More employees and less trust mean more checkpoints are required to confirm that the needed work is being done correctly. More checkpoints means slower function or operation within the organization. In addition to slower operation, more checkpoints mean higher operating costs as well.
More trust, however, means eliminating checkpoints because you give your employees enough autonomy to do their job and have faith that they will do it, and those that would be checking have more time to perform the necessary functions of their jobs.
Fewer checkpoints, in turn, means higher operational speed, which can translate into bringing products to market faster. In addition to the increase of workflow in the organization, more trust then also means lower cost, since in removing checkpoints you have also relieved some of the burdens of work off of your employees, and is able to move faster.
Trust also has the ability to increase transparency, increasing trust will also allow for an increase in transparency. Trust and transparency have a strong and direct relationship in that more trust allow for more transparency, but then more transparency can also create more trust and each one can feed and promote the other.

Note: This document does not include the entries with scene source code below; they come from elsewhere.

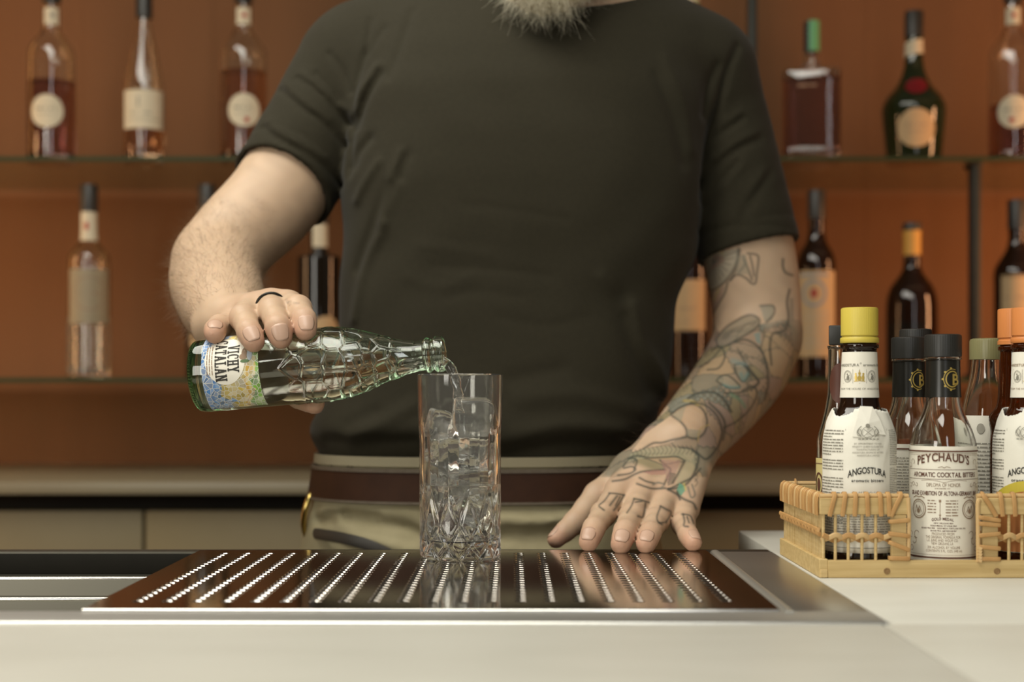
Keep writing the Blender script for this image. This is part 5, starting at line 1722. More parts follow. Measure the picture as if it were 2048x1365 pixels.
# leave bare skin where the photograph shows it
bare = in_poly(PX, PY, [(1425, 585), (1500, 560), (1560, 560), (1560, 640), (1440, 668), (1422, 640)]) | in_poly(PX, PY, [(1290, 868), (1344, 830), (1378, 815), (1405, 830), (1405, 865), (1374, 868), (1344, 885), (1262, 905)])
wav = 12 * np.sin(V2[:, 0] * 160) + 9 * np.sin(V2[:, 1] * 210 + V2[:, 2] * 90)
w *= np.clip((PY + wav - 632) / 26, 0, 1) * np.clip((952 + wav - PY) / 22, 0, 1)
a_ = (w * ~bare * 0.74)[:, None]
col[:] = col * (1 - a_) + cc * a_
col *= (1 - 0.16 * (w * ~bare))[:, None]
e_ = np.zeros(len(V2)); e_[idx] = np.exp(-((D[:, 1] - D[:, 0]) / 0.0015) ** 2) * w[idx]
blend(e_ * ~bare, (0.085, 0.085, 0.065), 0.72)
def ink(pts, wd=1.9, c=INK, a=0.82, m=None):
    x0, x1 = min(p[0] for p in pts) - 8, max(p[0] for p in pts) + 8
    y0, y1 = min(p[1] for p in pts) - 8, max(p[1] for p in pts) + 8
    q = np.nonzero((PX > x0) & (PX < x1) & (PY > y0) & (PY < y1) & (armz if m is None else m))[0]
    if len(q) == 0: return
    pts = [(v.x, v.y) for v in catmull([(p[0], p[1], 0) for p in pts], 5)]
    d = seg_dist(PX[q], PY[q], pts)
    al = (a * np.exp(-(d / wd) ** 2))[:, None]
    col[q] = col[q] * (1 - al) + np.array(c)[None, :] * al
def fill(pts, c, a=0.6):
    q = np.nonzero(armz & in_poly(PX, PY, pts))[0]
    col[q] = col[q] * (1 - a) + np.array(c)[None, :] * a
fan = [(1400, 520), (1420, 510), (1445, 503), (1477, 497), (1473, 525), (1462, 548), (1446, 567), (1424, 580), (1410, 560)]
fill(fan, (0.34, 0.30, 0.225), 0.8)
for k in range(11):
    t = k / 10
    ex, ey = 1405 + 70 * t, 568 - 66 * t ** 1.6 + 14 * math.sin(math.pi * t)
    ink([(1427, 522), ((1427 + ex) / 2, (522 + ey) / 2), (ex, ey)], 1.8, (0.17, 0.145, 0.115), 0.6)
ink([(1430, 515), (1445, 520), (1425, 535)], 4, (0.30, 0.15, 0.11), 0.5)
ink([(1477, 497), (1473, 525), (1462, 548), (1446, 567), (1424, 581), (1412, 570)], 2.4)
ink([(1420, 508), (1436, 500), (1444, 506)], 4, (0.50, 0.38, 0.18), 0.5)
ink([(1480, 500), (1475, 530), (1462, 560)], 2); ink([(1495, 507), (1510, 509), (1517, 516), (1514, 545), (1511, 566), (1503, 567), (1491, 556), (1474, 550), (1458, 562)], 2.2)
ink([(1488, 520), (1497, 540), (1504, 560)], 2.2); ink([(1500, 512), (1505, 532), (1508, 552)], 2); ink([(1478, 545), (1490, 528), (1486, 512)], 3, GREY)
fill([(1474, 512), (1492, 510), (1500, 550), (1472, 549)], (0.24, 0.215, 0.15), 0.5)
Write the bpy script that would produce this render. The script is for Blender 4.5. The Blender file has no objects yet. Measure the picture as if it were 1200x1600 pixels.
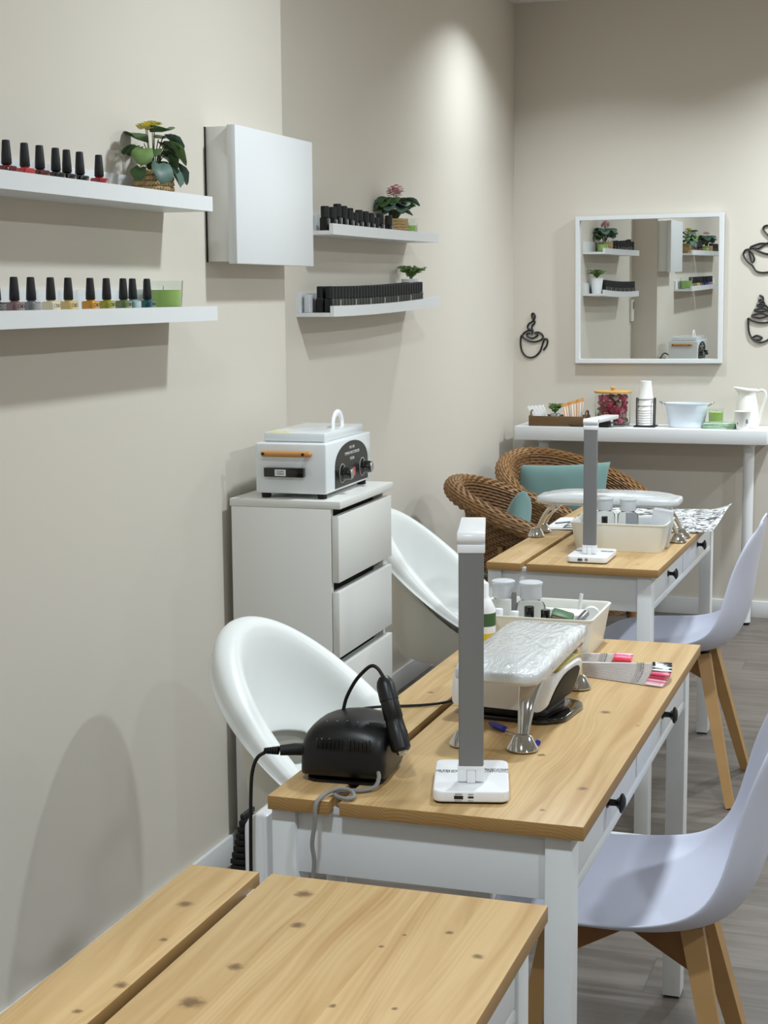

As we stated before there is an amount of risk involved in this approach and it’s because of this risk that it is the responsibility of you, the leadership to start the movement towards more trust in the organization so that your employees will follow your lead.
The best way to get this cultural shift started is through transparency and initiating trust.
An unexpected story about trust
General Stanley McChrystal was in charge of the US forces in Iraq and Afghanistan after 9/11. In the fight against Al-Qaida and the extremists. General McChrystal used trust and transparency in the US Army to a tremendous extent, he saw great success with it, and completely changed the way they operate.
General McChrystal applied trust strategies through many means but largely through the use of extreme transparency and a very high degree of information sharing.
“…sharing information would help build relationships and the two together would kindle a new, coherent, adaptive entity that could win the fight.”
U.S. Army General Stanley McChrystal
The military is an organization that is not well known for it’s transparency, in fact it’s quite the opposite, they have probably the greatest reputation for secrecy rather than open information sharing.
As leaders of an organization it’s worth considering that if the US military can implement this kind of transparency and trust culture, it’s worth considering for use in your own company.
It is worth considering being more open with colleagues about what projects we have, what tasks, decisions, challenges etc. Simply being more open with coworkers will in addition to creating more trust and operational speed also help you if you are stuck on some aspect of your problem. Sharing it with a colleague and discussing that hurdle may lead you to discover that your colleague can actually help you with your problem, look at it from another angle, or know about a workaround.
I’d like to wrap this up with a quote and reference to Gandhi himslef
“Be the change you want to see in the world”
Mahatma Gandhi
It is mine and yours responsibility to initiate this change; we must be the change we wish to see, including within our organizations.
If you want to see a work environment and culture that is based on trust and transparency, the change must begin with you.
Take a minute and think about how you could be more trusting and transparent in your daily work?